Paesaggi mistici · Recensione su Filo Diretto Sette

Edite da Effigi le prose inedite di Idilio Dell’Era scoperte da Alfredo Franchi nel Fondo custodito presso la Biblioteca degli Intronati di Siena

La natura, il silenzio, i rumori degli animali e delle piante, la contemplazione degli elementi che mutano al cambio delle ore, dell’alternanza di luce e buio sono gli strumenti che permettono all’individuo, solo in mezzo ad essi, di compiere un viaggio introspettivo e di porre l’anima in una dimensione trascendente.
È la forza di Paesaggi mistici, la raccolta di prose inedite opera di Idilio Dell’Era, per i tipi di Effigi a cura dell’Associazione Idilio Dell’Era. Il volume, un’ottantina di pagine con pregevoli xilografie e immagini di Dario Neri e Duilio Cambellotti, testimonia la notevole sensibilità letteraria di Dell’Era, pseudonimo di Don Martino Ceccuzzi, che ha lasciato questi scritti inediti, custoditi per anni presso la Biblioteca degli Intronati di Siena.
Si deve alla tenacia di uno studioso attento come Alfredo Franchi, filosofo e storico senese, la riscoperta delle prose e la loro divulgazione al pubblico, anche in e-book, dopo cinquant’anni dalla loro stesura.
L’osservazione, anzi la contemplazione degli scorci della città di Siena e delle sue masse, i dintorni, scaturiscono nell’autore un misto di estasi e malinconia, uno spettro di sentimenti contrastanti e di riflessioni sulla dualità della vita e della morte.
Le viuzze di Fontebranda, l’eremo di San Leonardo al Lago o le abbazie di Sant’Antimo e San Galgano sono luoghi capaci di risvegliare l’anima, di toccarne le corde più intime attraverso le descrizioni della natura, del canto degli uccelli e dello stormir di fronde al vento d’autunno.

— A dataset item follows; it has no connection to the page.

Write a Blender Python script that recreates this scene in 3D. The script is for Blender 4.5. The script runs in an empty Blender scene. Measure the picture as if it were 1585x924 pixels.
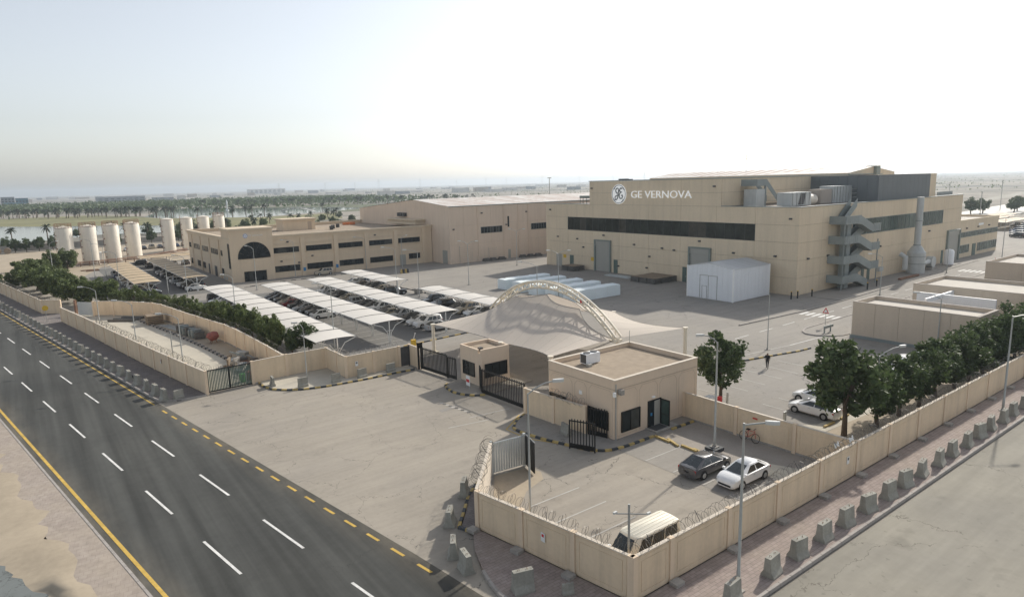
import bpy, math, random
from mathutils import Vector, Matrix
random.seed(7)
R = math.radians
scene = bpy.context.scene
col = scene.collection
# ---------------------------------------------------------------- camera
# world: X runs along the right boundary wall (away, right), Y along the road side (away, left)
cam_d = bpy.data.cameras.new('camera'); cam = bpy.data.objects.new('camera', cam_d); col.objects.link(cam)
cam_d.sensor_width = 36; cam_d.lens = 36*1015/1585; cam_d.clip_start = .5; cam_d.clip_end = 30000
TH, PITCH, ROLL = R(53.274), R(10.027), R(1.4836)
fw = Vector((math.cos(TH), math.sin(TH), 0)); rt = Vector((math.sin(TH), -math.cos(TH), 0)); up = Vector((0, 0, 1))
f2 = fw*math.cos(PITCH) - up*math.sin(PITCH); u2 = fw*math.sin(PITCH) + up*math.cos(PITCH)
r3 = rt*math.cos(ROLL) - u2*math.sin(ROLL)
u3 = rt*math.sin(ROLL) + u2*math.cos(ROLL)
m3 = Matrix((r3, u3, -f2)).transposed()
cam.matrix_world = Matrix.Translation((0, 0, 20)) @ m3.to_4x4()
scene.camera = cam
# ---------------------------------------------------------------- sky, sun, exposure
SUN_AZ, SUN_EL = R(14), R(32)          # azimuth measured from +X towards +Y
w = bpy.data.worlds.new('World'); scene.world = w; w.use_nodes = True
wn = w.node_tree; bg = wn.nodes['Background']
sky = wn.nodes.new('ShaderNodeTexSky'); sky.sky_type = 'NISHITA'; sky.sun_disc = False
sky.sun_elevation = SUN_EL; sky.sun_rotation = R(90) - SUN_AZ
sky.air_density = 1.0; sky.dust_density = 1.5; sky.ozone_density = 1.0; sky.altitude = 0
hs = wn.nodes.new('ShaderNodeHueSaturation'); hs.inputs['Saturation'].default_value = .4
wn.links.new(sky.outputs[0], hs.inputs['Color']); wn.links.new(hs.outputs[0], bg.inputs[0]); bg.inputs[1].default_value = 0.096
sd = bpy.data.lights.new('sun', 'SUN'); sd.energy = 2.5; sd.angle = R(1.2); sd.color = (1, .94, .84)
sun = bpy.data.objects.new('sun', sd); col.objects.link(sun)
sv = Vector((math.cos(SUN_AZ)*math.cos(SUN_EL), math.sin(SUN_AZ)*math.cos(SUN_EL), math.sin(SUN_EL)))
sun.rotation_euler = sv.to_track_quat('Z', 'Y').to_euler(); sun.location = (60, 20, 80)
vs = scene.view_settings; vs.view_transform = 'Standard'; vs.look = 'None'; vs.exposure = 0.8; vs.gamma = 1
vs.use_curve_mapping = False
scene.render.resolution_x, scene.render.resolution_y = 1024, 596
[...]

Nella contemplazione dei paesaggi – scrive il professor Franchi nell’introduzione –, dei luoghi, delle opere d’arte in Idilio Dell’Era (…) si realizzava un raccordo di natura non solamente estetica ma esistenziale nel senso pieno della parola. In ciò che veniva contemplato si rivelava il misterioso intreccio della morte e della vita che sfugge ad ogni analisi meramente concettuale e che, solo allo sguardo incantato del poeta, tra rarefatti bagliori e oscurità improvvise, si manifesta in certi privilegiati momenti dell’esistenza

La liricità delle descrizioni dei paesaggi e della forza con cui essi penetrano l’anima sono un’impressionante pennellata di acquarello, soprattutto laddove Siena viene raffigurata con parole asciutte ma esaustive del concetto intrinseco in esse.

Nessuna città notturna è triste quanto Siena – scrive Dell’Era –: con il manicomio, due cimiteri per parte e il sanatorio di porta Tufi. Tutto affonda nel silenzio e le ore battute dalla torre rintoccano sulle pietre come il suono della campana dei giustiziati

Una città che è fortemente mutata ma che di quelle descrizioni conserva l’essenza. E la conserverà nei secoli.